The Leader in Biometric Identification is India

The Leader in Biometric Identification is India

| November 02, 2017

Remembering passwords, especially if you follow best practices and have unique 12- to15-character passwords for each account, can be challenging.

Even when you follow best practices, which many people do not, passwords are vulnerable to data breaches. The Harvard Business Review recently reported password insecurity is one reason businesses have been opting for biometric technology such as:

• Fingerprint readers

• Eye scanners

• Voice recognition systems

• Hand geometry

For instance, in Hangzhou, China, a “health-food concept restaurant” belonging to an American fast food chain, relies on facial recognition software to allow diners to pay with a smile, according to c|net. com. It’s a lot to digest.

India is a leader in the new technology. Ninety-nine percent of adults in the country have been enrolled in Aadhaar, a biometric identification program that has collected the fingerprints and iris scans of more than a billion people since 2010, according to The Economist.

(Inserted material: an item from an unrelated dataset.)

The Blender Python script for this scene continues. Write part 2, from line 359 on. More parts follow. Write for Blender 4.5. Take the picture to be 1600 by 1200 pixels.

When given permission, Indian government bodies and private businesses can match the fingerprints or irises of individuals to their unique 12-digit numbers, facilitating purchases, payments, and other processes. The system has some glitches, though:

“Unlike reading an ID card, checking someone’s identity through Aadhaar requires an internet connection and, often, electricity. Rationshop owners in outof-the-way places are known to march their customers to the top of a hill, roof, or tree – wherever a phone signal can be found – to check their identity. Even then, samples seem to show that roughly a third of authentications come back negative, an extraordinarily high failure rate for a technology that people rely on for necessities.”

Regardless, Morgan Stanley believes “digitizing its predominantly cash-based economy and reforming its archaic tax system” will help put India on the economic fast track. “The country was already on a strong trajectory, but digitization puts India's nominal GDP growth on track to compound annually by more than 10 percent in U.S. dollar terms over the coming decade."